━━ INFORMATION SUPPLIED ━━

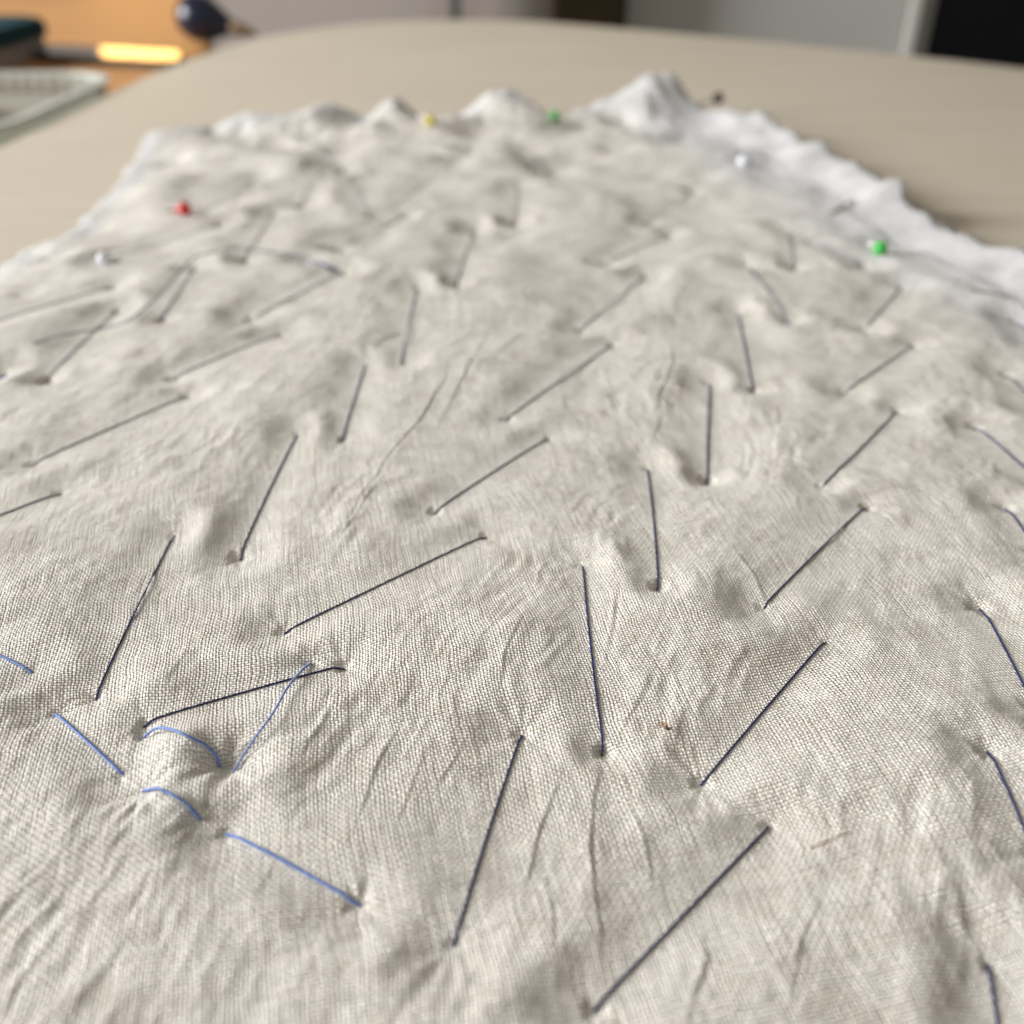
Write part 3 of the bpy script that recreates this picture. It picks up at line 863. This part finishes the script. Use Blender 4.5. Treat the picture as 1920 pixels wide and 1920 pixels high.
# thin dark glossy case that mirrors the lamp
gc = empty('glossy_case', (-0.22, 0.575, ZS * MM)); bpy.context.view_layer.update()
tag(gc, 'thin dark glossy case with a golden lamp reflection beside the table', 'case')
case_out = [(-172, 536), (-180, 533.5), (-252, 559), (-258, 566), (-274, 596), (-268, 602), (-186, 573), (-179, 566)]
sub(bm_obj('body', prism_bm(case_out, ZS + .1, ZS + 3.4), mottled('dark_brown_plastic', (0.022, 0.016, 0.010), (0.014, 0.010, 0.006), 100, 0.4)), gc)
sub(bm_obj('glass_top', prism_bm([(-226 + (x + 226) * .985, 582 + (y - 582) * .985) for x, y in case_out], ZS + 3.42, ZS + 4.2, 0.4), mottled('dark_mirror_glass', (0.050, 0.034, 0.015), (0.040, 0.027, 0.012), 50, 0.12, 0.01, metal=0.6)), gc)

# navy bulb handle with a brown tip
aw = empty('awl', (-0.186, 0.636, ZS * MM)); bpy.context.view_layer.update()
tag(aw, 'dark navy bulb-shaped tool handle with brown tip near the table corner', 'tool')
hb = bm_obj('handle', lathe([(0, -15), (6, -14.2), (10.5, -11), (12.8, -5), (12.9, 0), (11.4, 6), (8.2, 12), (5.4, 17), (4.8, 19), (0, 19.2)], 32), mottled('navy_lacquer', (0.010, 0.012, 0.035), (0.006, 0.007, 0.02), 150, 0.28), aw, True)
hb.location = (0, 0, 0.0135); to_axis(hb, (0, 0, 0), (1, -0.25, -0.22))
tp = bm_obj('tip', lathe([(0, 19.3), (4.4, 19.4), (4.0, 24), (2.6, 30), (1.2, 35), (0, 36)], 24), mottled('brown_wood_tip', (0.20, 0.12, 0.05), (0.13, 0.075, 0.03), 200, 0.5), aw, True)
tp.location = (0, 0, 0.0135); to_axis(tp, (0, 0, 0), (1, -0.25, -0.22))

# ------------------------------------------------------------------ far background
def bgx(px, Y):  # mm across at distance Y for the row near the frame top
    return (px - 960.0) / FPX * (Y * math.cos(PITCH) + (CAMH + 40) * math.sin(PITCH) * 0.9)
Yb_ = 790.0
bx0, bx1 = bgx(1036, Yb_), bgx(1172, Yb_)
bb = empty('brown_box', ((bx0 + bx1) / 2 * MM, Yb_ * MM, -0.75)); bpy.context.view_layer.update()
tag(bb, 'dark brown box far behind the table', 'box')
mb = mottled('dark_brown_board', (0.022, 0.015, 0.007), (0.014, 0.0095, 0.0045), 30, 0.8, spec=0.1)
sub(bm_obj('body', box_bm(bx0, bx1, Yb_, Yb_ + 34, -750, 60, 2), mb), bb)
sub(bm_obj('lid', box_bm(bx0 - 1, bx1 + 1, Yb_ - 2, Yb_ + 36, 60.1, 72, 2), mb), bb)
Yc_ = 1500.0
cx0, cx1 = bgx(795, Yc_), bgx(945, Yc_)
ct = empty('taupe_carton', ((cx0 + cx1) / 2 * MM, Yc_ * MM, -0.75)); bpy.context.view_layer.update()
tag(ct, 'taupe carton in front of the far wall', 'carton')
mc = mottled('taupe_card', (0.36, 0.31, 0.275), (0.30, 0.26, 0.23), 20, 0.85)
sub(bm_obj('body', box_bm(cx0, cx1, Yc_, Yc_ + 120, -750, 90, 2), mc), ct)
sub(bm_obj('flap', box_bm(cx0 - 1, cx1 + 1, Yc_ - 3, Yc_ + 60, 90.1, 93, 0.5), mc), ct)
lx0, lx1 = bgx(842, 1380), bgx(862, 1380)
cl = bm_obj('chair_leg', prism_bm(rrect(lx0, lx1, 1372, 1372 + (lx1 - lx0), 4), -750, 100), mottled('dark_grey_metal', (0.10, 0.095, 0.09), (0.07, 0.066, 0.06), 30, 0.5))
tag(cl, 'slim dark grey furniture leg before the taupe carton', 'furniture leg')

Yk = 830.0
kx0, kx1 = bgx(1702, Yk), bgx(1738, Yk)
kx2 = kx1 + 620
kc = empty('black_cabinet', (kx1 * MM, Yk * MM, -0.75)); bpy.context.view_layer.update()
tag(kc, 'tall black fronted cabinet behind the right of the table', 'cabinet')
mk = mottled('black_panel', (0.0035, 0.004, 0.006), (0.0025, 0.003, 0.0045), 12, 0.55, spec=0.12)
sub(bm_obj('front_panel', box_bm(kx1 + 0.2, kx2, Yk, Yk + 18, -750, 900, 1.0), mk), kc)
sub(bm_obj('side_frame', box_bm(kx0 + 4.2, kx1, Yk - 2, Yk + 18, -750, 905, 1.0), mottled('grey_frame', (0.13, 0.125, 0.11), (0.10, 0.095, 0.085), 20, 0.6)), kc)
sub(bm_obj('edge_trim', box_bm(kx0 - 4, kx0 + 4, Yk - 3, Yk + 18, -750, 910, 1.0), mottled('white_trim', (0.60, 0.59, 0.55), (0.55, 0.54, 0.50), 20, 0.6)), kc)
gx0 = bgx(1165, Yk)
gpn = empty('grey_panel', ((gx0 + kx0) / 2 * MM, Yk * MM, -0.75)); bpy.context.view_layer.update()
tag(gpn, 'plain pale grey panel between the brown box and the black cabinet', 'panel')
sub(bm_obj('board', box_bm(gx0, kx0 - 4.2, Yk, Yk + 16, -690, 1000, 1.5), mottled('pale_grey_paint', (0.45, 0.445, 0.42), (0.41, 0.405, 0.38), 5, 0.7)), gpn)
sub(bm_obj('plinth', box_bm(gx0 + 8, kx0 - 12, Yk + 3, Yk + 15, -750, -690.1, 1), mb), gpn)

━━━

* **TASK TO CARRY OUT**
Drop the images and repeat the data exactly.

* **RESPONSE TO THIS TASK**
Write part 3 of the bpy script that recreates this picture. It picks up at line 863. This part finishes the script. Use Blender 4.5. Treat the picture as 1920 pixels wide and 1920 pixels high.
# thin dark glossy case that mirrors the lamp
gc = empty('glossy_case', (-0.22, 0.575, ZS * MM)); bpy.context.view_layer.update()
tag(gc, 'thin dark glossy case with a golden lamp reflection beside the table', 'case')
case_out = [(-172, 536), (-180, 533.5), (-252, 559), (-258, 566), (-274, 596), (-268, 602), (-186, 573), (-179, 566)]
sub(bm_obj('body', prism_bm(case_out, ZS + .1, ZS + 3.4), mottled('dark_brown_plastic', (0.022, 0.016, 0.010), (0.014, 0.010, 0.006), 100, 0.4)), gc)
sub(bm_obj('glass_top', prism_bm([(-226 + (x + 226) * .985, 582 + (y - 582) * .985) for x, y in case_out], ZS + 3.42, ZS + 4.2, 0.4), mottled('dark_mirror_glass', (0.050, 0.034, 0.015), (0.040, 0.027, 0.012), 50, 0.12, 0.01, metal=0.6)), gc)

# navy bulb handle with a brown tip
aw = empty('awl', (-0.186, 0.636, ZS * MM)); bpy.context.view_layer.update()
tag(aw, 'dark navy bulb-shaped tool handle with brown tip near the table corner', 'tool')
hb = bm_obj('handle', lathe([(0, -15), (6, -14.2), (10.5, -11), (12.8, -5), (12.9, 0), (11.4, 6), (8.2, 12), (5.4, 17), (4.8, 19), (0, 19.2)], 32), mottled('navy_lacquer', (0.010, 0.012, 0.035), (0.006, 0.007, 0.02), 150, 0.28), aw, True)
hb.location = (0, 0, 0.0135); to_axis(hb, (0, 0, 0), (1, -0.25, -0.22))
tp = bm_obj('tip', lathe([(0, 19.3), (4.4, 19.4), (4.0, 24), (2.6, 30), (1.2, 35), (0, 36)], 24), mottled('brown_wood_tip', (0.20, 0.12, 0.05), (0.13, 0.075, 0.03), 200, 0.5), aw, True)
tp.location = (0, 0, 0.0135); to_axis(tp, (0, 0, 0), (1, -0.25, -0.22))

# ------------------------------------------------------------------ far background
def bgx(px, Y):  # mm across at distance Y for the row near the frame top
    return (px - 960.0) / FPX * (Y * math.cos(PITCH) + (CAMH + 40) * math.sin(PITCH) * 0.9)
Yb_ = 790.0
bx0, bx1 = bgx(1036, Yb_), bgx(1172, Yb_)
bb = empty('brown_box', ((bx0 + bx1) / 2 * MM, Yb_ * MM, -0.75)); bpy.context.view_layer.update()
tag(bb, 'dark brown box far behind the table', 'box')
mb = mottled('dark_brown_board', (0.022, 0.015, 0.007), (0.014, 0.0095, 0.0045), 30, 0.8, spec=0.1)
sub(bm_obj('body', box_bm(bx0, bx1, Yb_, Yb_ + 34, -750, 60, 2), mb), bb)
sub(bm_obj('lid', box_bm(bx0 - 1, bx1 + 1, Yb_ - 2, Yb_ + 36, 60.1, 72, 2), mb), bb)
Yc_ = 1500.0
cx0, cx1 = bgx(795, Yc_), bgx(945, Yc_)
ct = empty('taupe_carton', ((cx0 + cx1) / 2 * MM, Yc_ * MM, -0.75)); bpy.context.view_layer.update()
tag(ct, 'taupe carton in front of the far wall', 'carton')
mc = mottled('taupe_card', (0.36, 0.31, 0.275), (0.30, 0.26, 0.23), 20, 0.85)
sub(bm_obj('body', box_bm(cx0, cx1, Yc_, Yc_ + 120, -750, 90, 2), mc), ct)
sub(bm_obj('flap', box_bm(cx0 - 1, cx1 + 1, Yc_ - 3, Yc_ + 60, 90.1, 93, 0.5), mc), ct)
lx0, lx1 = bgx(842, 1380), bgx(862, 1380)
cl = bm_obj('chair_leg', prism_bm(rrect(lx0, lx1, 1372, 1372 + (lx1 - lx0), 4), -750, 100), mottled('dark_grey_metal', (0.10, 0.095, 0.09), (0.07, 0.066, 0.06), 30, 0.5))
tag(cl, 'slim dark grey furniture leg before the taupe carton', 'furniture leg')

Yk = 830.0
kx0, kx1 = bgx(1702, Yk), bgx(1738, Yk)
kx2 = kx1 + 620
kc = empty('black_cabinet', (kx1 * MM, Yk * MM, -0.75)); bpy.context.view_layer.update()
tag(kc, 'tall black fronted cabinet behind the right of the table', 'cabinet')
mk = mottled('black_panel', (0.0035, 0.004, 0.006), (0.0025, 0.003, 0.0045), 12, 0.55, spec=0.12)
sub(bm_obj('front_panel', box_bm(kx1 + 0.2, kx2, Yk, Yk + 18, -750, 900, 1.0), mk), kc)
sub(bm_obj('side_frame', box_bm(kx0 + 4.2, kx1, Yk - 2, Yk + 18, -750, 905, 1.0), mottled('grey_frame', (0.13, 0.125, 0.11), (0.10, 0.095, 0.085), 20, 0.6)), kc)
sub(bm_obj('edge_trim', box_bm(kx0 - 4, kx0 + 4, Yk - 3, Yk + 18, -750, 910, 1.0), mottled('white_trim', (0.60, 0.59, 0.55), (0.55, 0.54, 0.50), 20, 0.6)), kc)
gx0 = bgx(1165, Yk)
gpn = empty('grey_panel', ((gx0 + kx0) / 2 * MM, Yk * MM, -0.75)); bpy.context.view_layer.update()
tag(gpn, 'plain pale grey panel between the brown box and the black cabinet', 'panel')
sub(bm_obj('board', box_bm(gx0, kx0 - 4.2, Yk, Yk + 16, -690, 1000, 1.5), mottled('pale_grey_paint', (0.45, 0.445, 0.42), (0.41, 0.405, 0.38), 5, 0.7)), gpn)
sub(bm_obj('plinth', box_bm(gx0 + 8, kx0 - 12, Yk + 3, Yk + 15, -750, -690.1, 1), mb), gpn)